■ **Data block**
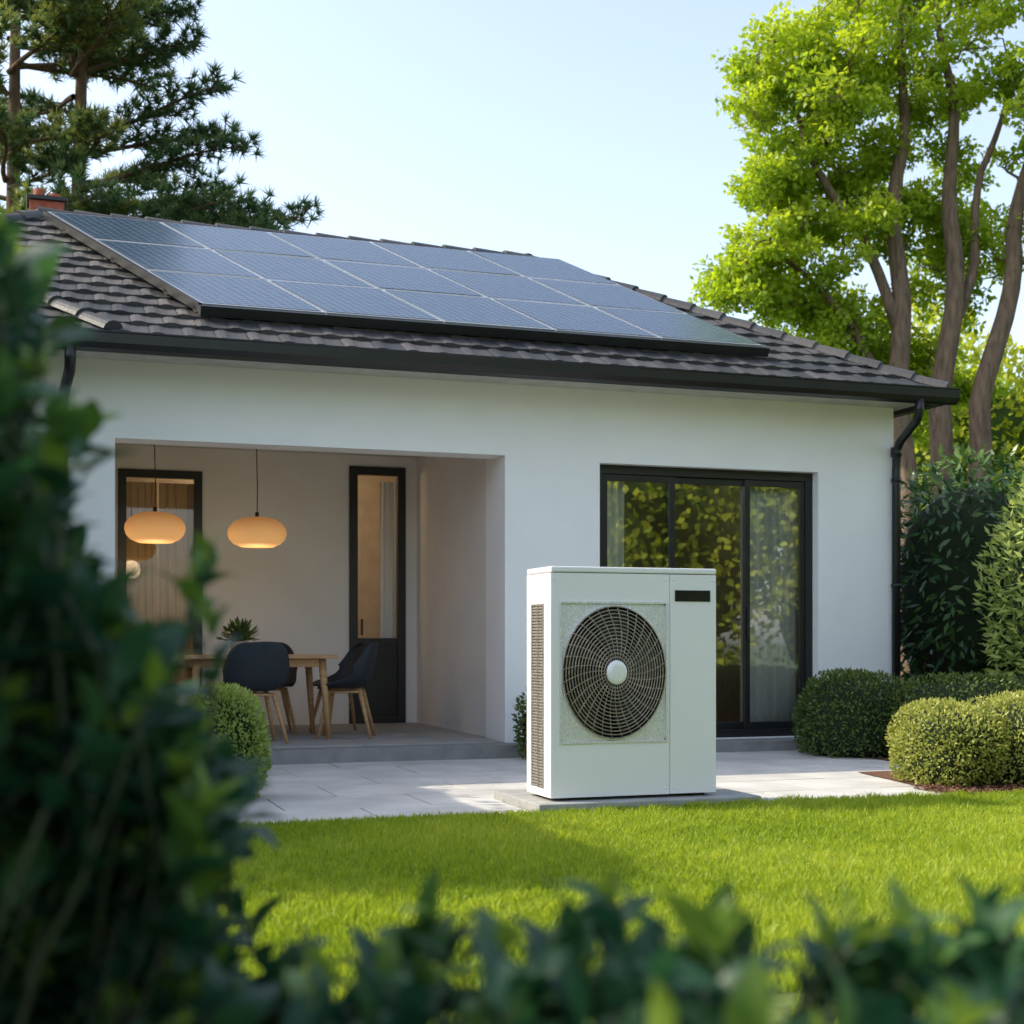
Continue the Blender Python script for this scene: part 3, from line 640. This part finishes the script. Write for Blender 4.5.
def pine(name,trunks,branches,nrand):
    mb=MB()
    for path in trunks:
        mb.tube([p_ for p_,_ in path],[r_ for _,r_ in path],10)
    PP=[];DD=[];RR=[]
    brs=[b_+(0,) for b_ in branches]
    for _ in range(nrand):
        z=5.6+rng.random()*7.2; az=rng.random()*2*math.pi; brs.append((z,az,(1.2+1.2*rng.random())*(1-.35*max(0,(z-10)/4)),.15+.35*rng.random(),int(rng.integers(0,len(trunks))),1))
    for z,az,Lb,rise,ti_,kind in brs:
        path=trunks[ti_%len(trunks)]; zs=[p_[2] for p_,_ in path]
        s=np.array([np.interp(z,zs,[p_[0] for p_,_ in path]),np.interp(z,zs,[p_[1] for p_,_ in path]),z])
        dr=np.array([math.cos(az),math.sin(az),0]); sd=np.array([-dr[1],dr[0],0])
        bp=[s+dr*Lb*t+np.array([0,0,1])*rise*Lb*(t-.45*t*t)+sd*.12*math.sin(t*5+az)*Lb*.5 for t in np.linspace(0,1,9)]
        mb.tube(bp,list(np.linspace(.018+.012*Lb,.007,9)),6,caps=False)
        bright=rng.random()*.45 if kind else 0
        for q in np.arange(.25,1.02,.09):
            for sg in (-1,1):
                f_=min(q,1)*8; i=int(min(f_,7)); st=bp[i]*(1-(f_-i))+bp[min(i+1,8)]*(f_-i)
                lb=Lb*(.34*(1.15-q)+.08)*(.7+.6*rng.random())
                dd=nrm(dr*.75+sd*sg*(.9*rng.random()+.25)+np.array([0,0,.15+.3*rng.random()]))
                e=st+dd*lb; mb.tube([st,(st+e)/2+np.array([0,0,-.02]),e],[.010,.007,.004],4,caps=False)
                for tt in np.linspace(.25,1,max(3,int(lb/.10))):
                    k=20; c=st+(e-st)*tt+rng.normal(size=3)*.04; d=nrm(rng.normal(size=(k,3))*.75+dd*.7+np.array([0,0,.35]))
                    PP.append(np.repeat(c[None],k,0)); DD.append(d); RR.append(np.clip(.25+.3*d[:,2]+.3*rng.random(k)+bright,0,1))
    P=np.concatenate(PP);D=np.concatenate(DD);r=np.concatenate(RR);k=len(P)
    t=mb.build(name,['barkp']); L=.12+.08*rng.random(k)
    leaves('needles',P,D,rng.normal(size=(k,3)),L,np.full(k,.026),'l_pine',r,t,TRI); return t
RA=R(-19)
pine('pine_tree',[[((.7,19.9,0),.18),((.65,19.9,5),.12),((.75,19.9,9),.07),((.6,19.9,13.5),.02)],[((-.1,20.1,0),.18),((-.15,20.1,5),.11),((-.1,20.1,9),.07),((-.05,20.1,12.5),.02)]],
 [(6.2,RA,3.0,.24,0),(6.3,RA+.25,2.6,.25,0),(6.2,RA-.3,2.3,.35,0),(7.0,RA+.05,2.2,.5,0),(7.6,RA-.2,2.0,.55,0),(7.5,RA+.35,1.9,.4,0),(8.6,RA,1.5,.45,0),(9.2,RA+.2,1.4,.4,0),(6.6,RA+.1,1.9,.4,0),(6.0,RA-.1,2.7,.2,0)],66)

bush('background_trees',[((16.3,22.3,3.4),(3.3,2.0,3.6),1.2),((21,19.5,4),(4,3,4.5),.8),((13.5,25,2.2),(3,2,2.9),.6)],'l_bg',.17,30000,p=2,fill=.4,amp=.12,freq=1.6,wr=.65,rb=.2,core='corelt')
bush('garden_trees',[((9,-10,4),(4,2.5,5),1),((15,-8.5,4.2),(3.6,2.6,4.6),1),((21,-8,4.6),(4,3,5.5),1),((27,-5,4.5),(3.5,3,5),1)],'l_bg',.22,36000,p=2,fill=.3,amp=.14,freq=1.3,wr=.7,rb=.3,core='corelt')
bush('distant_trees',[((-14,34,3),(9,3,4.5),1),((4,40,3),(10,3,4.2),1),((24,38,3.4),(10,4,5),1),((38,22,3.5),(5,10,5.5),1),((-18,16,3),(3,10,4.5),1)],'l_bg',.5,13000,p=2.2,fill=.3,amp=.12,freq=.8,wr=.65,rb=-.1)

# ------------------------------------------------------------------ foreground shrubs
def sprigs(name,loc,rot,tips,hid=0):
    root=empty(name,loc,rot); mb=MB(); PP=[];DD=[];NN=[];LL=[];RR=[]
    for (x,y,z,ln,sc,new) in tips:
        lean=np.array([random.gauss(.15,.32),random.gauss(-.1,.25),1.]); ax=nrm(lean*np.array([1,1,.8])); tip=np.array([x,y,z])
        b0=tip-ax*ln; n=int(ln/.019); ph=random.random()*6
        bend=np.array([random.gauss(0,.03),random.gauss(0,.03),0])
        root_=b0-np.array([ax[0]*.1+.06,random.gauss(0,.03),.22])
        mb.tube([root_,root_*.4+b0*.6+bend*.5,b0,tip],[.006,.004,.0032,.0018],5,caps=False)
        e1=nrm(np.cross(ax,[0,1.,.1])); e2=np.cross(ax,e1)
        for i in range(n):
            t=(i+.5)/n; a=ph+i*2.4; rd=e1*math.cos(a)+e2*math.sin(a)
            op=1.05-.75*t**1.6+random.gauss(0,.12)
            d=ax*math.cos(op)+rd*math.sin(op)+np.array([0,0,-.08])
            PP.append(b0+ax*ln*t+bend*math.sin(t*math.pi)); DD.append(d); NN.append(ax*math.sin(op)-rd*math.cos(op)+rng.normal(size=3)*.12)
            LL.append(sc*(.8+.4*random.random())*(1-.35*max(0,t-.7)/.3)*(.75+.25*min(1,t*3)))
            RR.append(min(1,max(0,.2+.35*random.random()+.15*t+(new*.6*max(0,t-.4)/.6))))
    for _ in range(10):
        q=tips[random.randrange(len(tips))]
        mb.tube([(q[0]*.8+random.gauss(0,.05)-.05,q[1]*.7+.1,0),(q[0]*.95-.05,q[1]*.9+.1,q[2]*.4),(q[0],q[1],q[2]-.25)],[.012,.009,.006],6)
    mb.build('stems',['stem'],root)
    L=np.array(LL)
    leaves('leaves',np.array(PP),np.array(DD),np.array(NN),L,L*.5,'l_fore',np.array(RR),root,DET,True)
tips=[]
zz=[.35,.6,.85,1.0,1.12,1.32,1.45,1.60]; mxv=[-.37,-.38,-.40,-.50,-.57,-.625,-.67,-.70]
for _ in range(350):
    z=random.uniform(.36,1.60)
    if z>1.0 and random.random()<.3: z=random.uniform(.36,1.0)
    y=random.uniform(-.35,.45); m_=np.interp(z,zz,mxv); dsc=(1.9+y)/1.9
    x=(m_-abs(random.gauss(0,.17)))*dsc
    tips.append((x,y,1+(z-1)*dsc,random.uniform(.15,.24),random.uniform(.075,.11),1 if random.random()<.45 else 0))
for (x,z) in ((-.40,1.13),(-.42,1.07),(-.57,1.30),(-.46,.97),(-.39,.80)):
    tips.append((x,random.uniform(-.1,.1),z,.16,.075,1))
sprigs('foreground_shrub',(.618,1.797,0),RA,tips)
tips=[]
for _ in range(190):
    x=random.uniform(-.36,.95); y=random.uniform(-.28,.33); top=.685 if x>-.02 else np.interp(x,[-.36,-.02],[.60,.68])
    z=top-abs(random.gauss(0,.055))+y*.06
    tips.append((x,y,z,random.uniform(.09,.15),random.uniform(.07,.10),1 if random.random()<.4 else 0))
sprigs('foreground_hedge',(.44,1.28,0),RA,tips)

# ------------------------------------------------------------------ light, sky, camera
EL=39; tow=np.array([-1,.42,0]); tow/=np.linalg.norm(tow)
az=math.atan2(tow[0],tow[1])
wd_=bpy.data.worlds.new('World'); scene.world=wd_; wd_.use_nodes=True; nt=wd_.node_tree
sk=nt.nodes.new('ShaderNodeTexSky'); sk.sky_type='NISHITA'; sk.sun_disc=False; sk.sun_elevation=R(EL); sk.sun_rotation=az
sk.air_density=1.0; sk.dust_density=2.0; sk.ozone_density=1.0
hs=nt.nodes.new('ShaderNodeHueSaturation'); hs.inputs['Saturation'].default_value=.74; hs.inputs['Value'].default_value=2.3
nt.links.new(sk.outputs[0],hs.inputs['Color'])
bg=nt.nodes['Background']; bg.inputs['Strength'].default_value=.15; nt.links.new(hs.outputs[0],bg.inputs['Color'])
sl=bpy.data.lights.new('sun','SUN'); sl.energy=5; sl.angle=R(.5); sl.color=(1,.90,.70)
so=bpy.data.objects.new('sun',sl); scene.collection.objects.link(so)
from mathutils import Vector
tv=Vector((tow[0]*math.cos(R(EL)),tow[1]*math.cos(R(EL)),math.sin(R(EL))))
so.rotation_euler=tv.to_track_quat('Z','Y').to_euler(); so.location=(-10,10,15)
cd=bpy.data.cameras.new('camera'); co=bpy.data.objects.new('camera',cd); scene.collection.objects.link(co)
co.location=(0,0,1.0); co.rotation_euler=(R(90),0,-R(18.97)); cd.lens=50; cd.sensor_width=36; cd.shift_y=.125
cd.clip_end=1000; cd.clip_start=.05; cd.dof.use_dof=True; cd.dof.focus_distance=9.8; cd.dof.aperture_fstop=2.6
scene.camera=co
scene.view_settings.view_transform='Standard'; scene.view_settings.look='None'; scene.view_settings.exposure=0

■ **Set task**
Pick out each line containing the string "True" and copy it.

■ **Result of this task**
    leaves('leaves',np.array(PP),np.array(DD),np.array(NN),L,L*.5,'l_fore',np.array(RR),root,DET,True)
wd_=bpy.data.worlds.new('World'); scene.world=wd_; wd_.use_nodes=True; nt=wd_.node_tree
cd.clip_end=1000; cd.clip_start=.05; cd.dof.use_dof=True; cd.dof.focus_distance=9.8; cd.dof.aperture_fstop=2.6